Sepertinya banyak diantara kita sudah tahu, bahwa penyerangan Israel ke Palestina bukan penyerangan yang sesekali, penyerangan ini telah dilakukan berkali-kali. Sepertinya banyak diantara kita masih ingat, bahwa penyerangan Israel ke Palestina bukan penyerangan yang hanya dilakukan tahun ini, penyerangan ini telah dilakukan bertahun-tahun lamanya.

Banyak diantara kita sepakat, permasalahan ini telah mencederai kemanusiaan, mulai dari seorang Ayah, Ibu, tak luput anak-anak juga balita menjadi korban. Luka, tangis, ketakutan, harapan tak bisa lepas dari sebuah tragedi kemanusiaan. Tragedi kemanusiaan adalah momok yang belum bisa hilang dari dunia ini.

Tapi apa kita ini, menanggapi penyerangan Israel ke Palestina dengan membabi buta, tanpa harus menelaah apa inti dari permasalahan tersebut, menanggapi penyerangan ini dengan kebencian-kebencian. “Israel Zionis! Zionis itu Yahudi!” apakah ini benar? Seharusnya kita tahu bahwa Zionis dengan Yahudi itu berbeda. “Israel menghancurkan tanah Islam!” apakah ini benar? Seharusnya kita tahu Palestina bukanlah negara dengan penduduk Islam sepenuhnya.

“Islam telah dilukai oleh Yahudi! Umat Islam harus bersatu lawan Yahudi!” pun masalah ini berubah menjadi perang antar kedua agama. Dikepala hanya ada umat Islam yang menjadi korban, lupa bahwa ada yang diluar Islam juga merupakan korban. Dikepala hanya umat Islam yang berjuang melawan penindasan ini, tidak tahu bahwa yang diluar Islam juga turut berjuang.

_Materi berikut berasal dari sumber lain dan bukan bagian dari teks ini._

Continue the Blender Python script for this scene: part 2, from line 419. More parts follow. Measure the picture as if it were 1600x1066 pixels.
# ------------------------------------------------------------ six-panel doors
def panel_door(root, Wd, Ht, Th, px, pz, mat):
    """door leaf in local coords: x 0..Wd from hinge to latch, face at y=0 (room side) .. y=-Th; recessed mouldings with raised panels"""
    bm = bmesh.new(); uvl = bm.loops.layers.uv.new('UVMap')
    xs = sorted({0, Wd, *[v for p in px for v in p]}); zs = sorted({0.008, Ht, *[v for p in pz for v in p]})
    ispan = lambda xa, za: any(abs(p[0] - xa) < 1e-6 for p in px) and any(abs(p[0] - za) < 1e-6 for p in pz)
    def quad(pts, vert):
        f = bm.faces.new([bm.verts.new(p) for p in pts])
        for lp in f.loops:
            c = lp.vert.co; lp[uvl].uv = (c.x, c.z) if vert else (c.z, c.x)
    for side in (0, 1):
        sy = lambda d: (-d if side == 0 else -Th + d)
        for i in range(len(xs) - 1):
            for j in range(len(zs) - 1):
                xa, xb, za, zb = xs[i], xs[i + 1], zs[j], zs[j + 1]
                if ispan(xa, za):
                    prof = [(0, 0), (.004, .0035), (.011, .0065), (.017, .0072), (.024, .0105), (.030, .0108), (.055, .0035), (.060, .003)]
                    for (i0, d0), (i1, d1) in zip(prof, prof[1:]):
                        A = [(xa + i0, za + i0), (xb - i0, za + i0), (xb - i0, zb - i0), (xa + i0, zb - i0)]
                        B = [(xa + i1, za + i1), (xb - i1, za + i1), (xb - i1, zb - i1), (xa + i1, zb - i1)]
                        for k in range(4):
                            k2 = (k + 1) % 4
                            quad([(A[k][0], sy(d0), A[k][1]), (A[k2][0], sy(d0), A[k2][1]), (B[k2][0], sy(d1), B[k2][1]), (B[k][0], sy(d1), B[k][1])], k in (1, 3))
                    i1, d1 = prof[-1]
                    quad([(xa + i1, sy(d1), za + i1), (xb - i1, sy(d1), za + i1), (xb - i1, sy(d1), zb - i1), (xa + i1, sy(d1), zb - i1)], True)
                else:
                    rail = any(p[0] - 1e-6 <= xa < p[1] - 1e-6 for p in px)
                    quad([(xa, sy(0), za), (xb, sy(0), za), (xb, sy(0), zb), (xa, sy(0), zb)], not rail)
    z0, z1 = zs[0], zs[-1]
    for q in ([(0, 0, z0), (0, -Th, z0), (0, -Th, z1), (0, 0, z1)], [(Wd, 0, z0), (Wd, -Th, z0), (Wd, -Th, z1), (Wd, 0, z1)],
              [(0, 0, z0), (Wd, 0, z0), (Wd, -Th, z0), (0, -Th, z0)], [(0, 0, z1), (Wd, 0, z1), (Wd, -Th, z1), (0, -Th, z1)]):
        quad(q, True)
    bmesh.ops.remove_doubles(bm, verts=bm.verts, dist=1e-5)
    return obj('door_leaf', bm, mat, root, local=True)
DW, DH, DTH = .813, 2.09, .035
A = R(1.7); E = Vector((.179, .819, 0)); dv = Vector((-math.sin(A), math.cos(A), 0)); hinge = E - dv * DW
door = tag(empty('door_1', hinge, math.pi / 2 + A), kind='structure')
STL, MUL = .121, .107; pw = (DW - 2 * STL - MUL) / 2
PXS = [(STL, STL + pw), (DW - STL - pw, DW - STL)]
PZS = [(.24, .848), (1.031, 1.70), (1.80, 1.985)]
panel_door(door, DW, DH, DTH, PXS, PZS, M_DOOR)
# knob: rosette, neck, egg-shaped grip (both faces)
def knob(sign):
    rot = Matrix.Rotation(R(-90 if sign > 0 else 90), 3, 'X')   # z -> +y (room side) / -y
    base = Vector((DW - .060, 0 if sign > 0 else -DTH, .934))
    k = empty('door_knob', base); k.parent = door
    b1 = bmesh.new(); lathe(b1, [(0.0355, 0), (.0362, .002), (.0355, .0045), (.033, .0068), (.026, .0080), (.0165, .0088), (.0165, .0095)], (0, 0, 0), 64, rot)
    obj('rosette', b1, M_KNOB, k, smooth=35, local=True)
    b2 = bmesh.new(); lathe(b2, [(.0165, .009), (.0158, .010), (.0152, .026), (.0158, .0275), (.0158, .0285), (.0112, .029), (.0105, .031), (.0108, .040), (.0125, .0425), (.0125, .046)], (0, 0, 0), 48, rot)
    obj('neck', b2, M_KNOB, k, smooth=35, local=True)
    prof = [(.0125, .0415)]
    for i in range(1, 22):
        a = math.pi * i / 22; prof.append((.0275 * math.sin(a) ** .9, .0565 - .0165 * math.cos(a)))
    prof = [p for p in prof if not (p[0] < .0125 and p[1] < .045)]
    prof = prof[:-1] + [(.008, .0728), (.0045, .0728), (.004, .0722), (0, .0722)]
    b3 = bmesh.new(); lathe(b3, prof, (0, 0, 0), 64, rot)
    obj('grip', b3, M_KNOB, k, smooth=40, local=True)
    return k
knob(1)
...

Apa arti dari kemanusiaan dengan batasan-batasan? Apa arti kemanusiaan karena sebuah idientitas? Kalau begitu caranya cobalah bertanya pada diri kita masing-masing, dan coba sedikit berandai-andai, seandainya korban atas serangan Israel ke Palestina adalah bukan yang seagama dengan kita apakah tetap membabi buta merespon ini? Akuilah itu tidak akan, karena kita tidak se-membabi buta itu merespon penumpasan suku Indian. Bagaimana respon kita saat fakta berkata bahwa tentara Israel yang menyerang Islam di Palestina adalah tentara yang juga beragama Islam? Akuilah kita akan kecut dan tidak membabi buta merespon ini.

Untuk kita yang berkemanusiaan dengan batasan-batasan, karena idientitas, kemanusiaan tak kenal batasan-batasan, tak kenal idientias. Untuk kita yang berkemanusiaan dengan batasan-batasan, karena idientitas, jangan jual kebencian-kebencian atas nama kemanusiaan, itu hanya membuat manusia tidak sadar bahwa dirinya tidak sadar.

Kalau kemanusiaan itu dilihat karena idientitasnya, berarti kemanusiaan kita patut dipertanyakan. Yang seperti ini suaranya sangat keras ketika kemanusiaan dicederai, walaupun bahkan tidak bisa melihatnya dengan mata telanjang.

Dan yang seperti ini tidak akan bersuara, atau bungkam, bahkan tidak tahu ketika kemanusiaan dicederai yang sangat nampak dengan mata telanjang, darahnya membanjiri kaki di tanah tempat bertapak. Mengerikan bukan kita itu, bahkan kemanusiaan hanya untuk idientitas tertentu.

Aku tidak pernah menyalahkan kita untuk menyuarakan kemanusiaan, tapi aku hanya mengajak kita untuk lebih teliti, mau menganalisa terlebih dahulu, dengan pikiran yang jauh dari kebencian-kebencian, dengan pikiran yang terbuka, dengan sudut pandang yang luas, setidaknya agar kekeliruan terhadap suatu masalah tidak menjadi warisan untuk anak cucu nanti. Apakah ini salah?

Apapun itu tragedi kemanusiaan harus kita respon, tanpa ada batasan-batasan, tanpa melihat idientitas, apapun itu tragedi kemanusiaan jangan pernah dilupakan. Sebagai penutup, ada baiknya dengan kutipan dari Pram “Kalau kemanusiaan tersinggung, semua orang yang berperasaan dan berpikir waras ikut tersinggung, kecuali orang gila dan orang yang memang berjiwa kriminil, biarpun ia  sarjana”.